Balancing upstairs and downstairs temperatures is tricky in the most temperate of climates. Heat rises, so the upstairs always runs warmer than the downstairs space. Or maybe you now close certain doors, affecting how vents reach the thermostat and help to shut off the furnace or A/C once they kick on.

If your thermostat is not working correctly, first try to determine if placement of the thermostat is the cause or if you’ve done something to affect its function. Have you unknowingly blocked a return vent? Maybe you placed computer or stereo equipment right next to the thermostat and the heat from the equipment is affecting readings. These are all simple fixes, along with closing blinds to keep sunlight off the thermostat during the time of day the sun hits the wall.

If you need to move the thermostat a short distance because of computer equipment or for aesthetic reasons, it’s a relatively simple task. A few tips include turning off the circuit breaker for the furnace or A/C before starting and taking a photo of the connections so you can reconnect them correctly.

But if your problem is more involved, such as in the upstairs/downstairs problem, you might be better off replacing the thermostat with a newer model. Programmable thermostats can overcome some of the problems, at least attempting to balance temperatures while you’re home or with less manual effort. And you can’t beat the idea of setting the heat to come on before you roll out of your warm bed each morning if you keep a fairly regular schedule. Programmable thermostats also save energy.

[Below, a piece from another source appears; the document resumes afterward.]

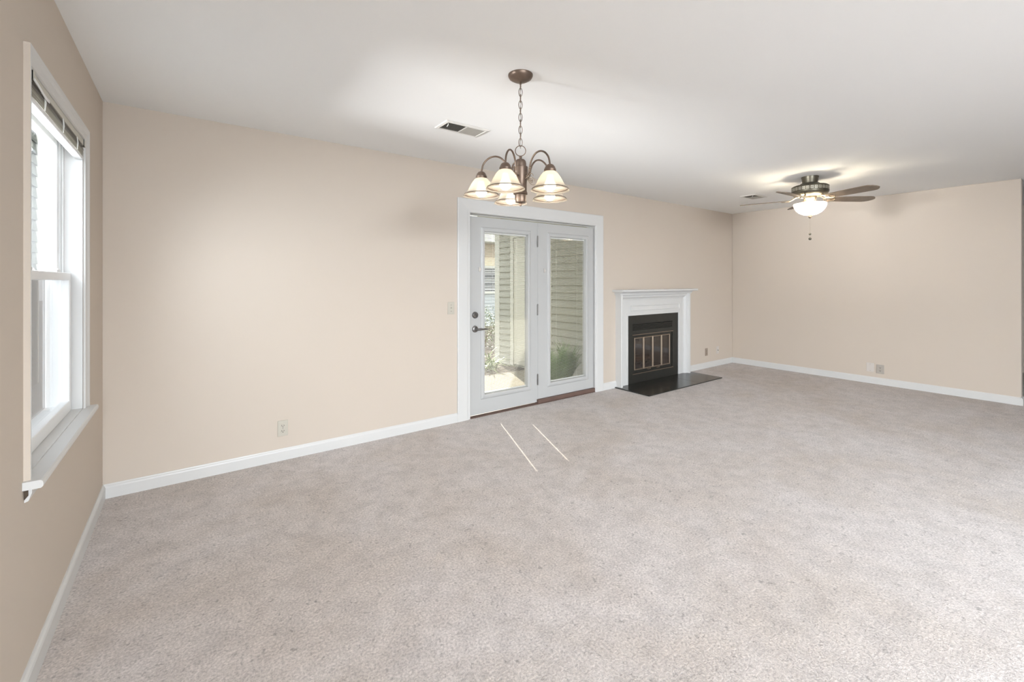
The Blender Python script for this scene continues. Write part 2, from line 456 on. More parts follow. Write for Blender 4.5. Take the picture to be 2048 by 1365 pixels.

You also can purchase a smart wireless thermostat. Replace your current thermostat with a receiver on the wall and use at least one transmitter in any room in the house. For example, take it into your office if you’re the only one home during the day and need to control that room’s temperature over the empty living room. At night, take the transmitter into your bedroom or place it in your baby’s room. You can have several transmitters and programs for each day.